There is a simple and obvious way in which this requires extra care in enunciation: if you don’t achieve this, the audience won’t understand what’s going on. And when, as in this case, so much of the specific interest of the song is carried by extraordinarily well-written words, you really don’t want anyone to miss a thing.

But understanding the words isn’t a matter of simple cognition – of hearing what they are – it’s also a matter of story and emotional shape – of grasping what they imply. This is why pointing up the shape of the form is so important – when you are awash with scintillating detail, you really need to understand where the key moments in the story lie.

And thinking about the emotional experience of the audience in turn drew attention to how this changes when you’re singing music they haven’t heard before. The White Rosettes have built their astonishing track record on tried-and-tested music, both in terms of song and arrangement. They are quite often the first group to bring an arrangement to the LABBS stage, to be sure, but they have usually been working within a framework of recognisability.

Hearing an extremely skilled ensemble sing music that you recognise lifts you – as you sing along in your heart, it brings out the best musician in you. When it’s a group you have heard many times before, whose style and sound you love, especially when they are performing at the event that forms the emotional focal point of your singing year, this sense of identification is amplified.

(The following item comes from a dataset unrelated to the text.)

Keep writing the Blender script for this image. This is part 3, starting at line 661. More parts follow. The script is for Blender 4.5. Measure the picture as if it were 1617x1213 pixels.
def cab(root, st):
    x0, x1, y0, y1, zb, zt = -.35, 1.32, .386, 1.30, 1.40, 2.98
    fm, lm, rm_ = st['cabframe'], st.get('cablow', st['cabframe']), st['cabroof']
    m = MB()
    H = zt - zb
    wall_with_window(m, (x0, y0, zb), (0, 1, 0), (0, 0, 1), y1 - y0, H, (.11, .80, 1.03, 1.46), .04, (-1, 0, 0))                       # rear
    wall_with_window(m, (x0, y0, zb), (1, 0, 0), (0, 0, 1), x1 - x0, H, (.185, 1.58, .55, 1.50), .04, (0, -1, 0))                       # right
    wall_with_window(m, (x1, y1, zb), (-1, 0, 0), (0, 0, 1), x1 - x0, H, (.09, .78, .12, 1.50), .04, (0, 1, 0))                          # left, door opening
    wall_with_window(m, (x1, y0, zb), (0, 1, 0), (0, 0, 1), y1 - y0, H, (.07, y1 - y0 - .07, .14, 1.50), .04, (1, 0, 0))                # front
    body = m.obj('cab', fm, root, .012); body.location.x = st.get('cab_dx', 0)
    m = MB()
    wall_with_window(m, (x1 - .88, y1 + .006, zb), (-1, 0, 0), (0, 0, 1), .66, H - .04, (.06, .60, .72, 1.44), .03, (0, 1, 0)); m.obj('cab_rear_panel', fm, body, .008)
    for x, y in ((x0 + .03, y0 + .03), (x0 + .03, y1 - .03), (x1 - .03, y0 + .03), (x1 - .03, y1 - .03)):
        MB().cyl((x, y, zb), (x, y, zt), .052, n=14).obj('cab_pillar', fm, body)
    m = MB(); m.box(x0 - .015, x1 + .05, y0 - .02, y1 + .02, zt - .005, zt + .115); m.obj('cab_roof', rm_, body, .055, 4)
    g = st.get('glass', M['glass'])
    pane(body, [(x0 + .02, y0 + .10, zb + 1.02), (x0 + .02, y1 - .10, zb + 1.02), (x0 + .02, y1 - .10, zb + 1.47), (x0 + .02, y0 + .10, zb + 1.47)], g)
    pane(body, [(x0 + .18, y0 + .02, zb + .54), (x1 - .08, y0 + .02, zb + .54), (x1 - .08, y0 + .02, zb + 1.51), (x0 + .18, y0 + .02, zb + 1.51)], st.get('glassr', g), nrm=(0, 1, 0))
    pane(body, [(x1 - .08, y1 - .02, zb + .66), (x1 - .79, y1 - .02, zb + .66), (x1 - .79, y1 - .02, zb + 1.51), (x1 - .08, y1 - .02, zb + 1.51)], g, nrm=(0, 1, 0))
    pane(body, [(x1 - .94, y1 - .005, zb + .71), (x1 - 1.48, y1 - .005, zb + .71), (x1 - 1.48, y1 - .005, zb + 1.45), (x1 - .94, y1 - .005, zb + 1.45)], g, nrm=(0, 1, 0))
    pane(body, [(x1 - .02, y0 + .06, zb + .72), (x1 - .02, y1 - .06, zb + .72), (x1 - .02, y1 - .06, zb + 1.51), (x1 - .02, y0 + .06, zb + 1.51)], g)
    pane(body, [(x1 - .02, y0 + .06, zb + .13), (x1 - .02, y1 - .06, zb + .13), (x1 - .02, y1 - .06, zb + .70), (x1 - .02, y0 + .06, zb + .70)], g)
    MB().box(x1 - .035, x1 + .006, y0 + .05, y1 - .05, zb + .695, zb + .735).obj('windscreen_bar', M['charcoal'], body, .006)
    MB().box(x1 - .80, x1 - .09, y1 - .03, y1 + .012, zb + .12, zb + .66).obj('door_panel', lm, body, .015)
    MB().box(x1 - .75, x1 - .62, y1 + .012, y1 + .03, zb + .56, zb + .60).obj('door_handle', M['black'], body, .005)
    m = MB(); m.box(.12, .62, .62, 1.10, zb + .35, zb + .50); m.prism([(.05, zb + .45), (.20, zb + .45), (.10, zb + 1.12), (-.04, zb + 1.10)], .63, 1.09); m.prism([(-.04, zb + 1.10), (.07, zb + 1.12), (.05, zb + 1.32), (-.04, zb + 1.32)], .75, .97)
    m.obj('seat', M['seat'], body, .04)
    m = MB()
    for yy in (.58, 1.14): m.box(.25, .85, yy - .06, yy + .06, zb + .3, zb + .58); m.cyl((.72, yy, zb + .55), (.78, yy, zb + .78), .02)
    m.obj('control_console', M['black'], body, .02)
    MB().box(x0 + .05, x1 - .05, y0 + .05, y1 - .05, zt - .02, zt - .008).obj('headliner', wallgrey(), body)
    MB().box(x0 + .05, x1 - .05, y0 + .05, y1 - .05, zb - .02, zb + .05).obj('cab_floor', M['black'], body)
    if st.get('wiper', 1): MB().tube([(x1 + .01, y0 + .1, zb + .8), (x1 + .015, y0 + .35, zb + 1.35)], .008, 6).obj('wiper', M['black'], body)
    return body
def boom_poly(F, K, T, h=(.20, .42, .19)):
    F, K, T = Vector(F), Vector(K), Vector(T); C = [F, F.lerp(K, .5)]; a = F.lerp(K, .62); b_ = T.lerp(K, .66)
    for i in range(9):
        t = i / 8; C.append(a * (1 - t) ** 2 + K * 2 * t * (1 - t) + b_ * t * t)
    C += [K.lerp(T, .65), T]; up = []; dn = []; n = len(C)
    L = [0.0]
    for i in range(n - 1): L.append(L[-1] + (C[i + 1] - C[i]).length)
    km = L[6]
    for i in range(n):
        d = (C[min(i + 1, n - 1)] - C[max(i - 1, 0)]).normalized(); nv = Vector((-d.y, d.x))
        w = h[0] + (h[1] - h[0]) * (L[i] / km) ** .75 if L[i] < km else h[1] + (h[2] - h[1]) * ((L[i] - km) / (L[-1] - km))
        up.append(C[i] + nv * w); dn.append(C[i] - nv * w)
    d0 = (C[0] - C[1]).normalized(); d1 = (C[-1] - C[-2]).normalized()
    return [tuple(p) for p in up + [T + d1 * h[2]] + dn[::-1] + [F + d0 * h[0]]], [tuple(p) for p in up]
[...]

So, when the Rosettes bring their first contest premiere to the stage in the autumn, not only will they be challenging themselves with all the inherent artistic demands built into the song, but they will also be challenging their audience. The challenge for the singers is not just to communicate complex content the audience weren’t expecting, but to transcend the audience’s surprise at being asked to listen differently from hitherto.

They are going to have *such* fun doing this.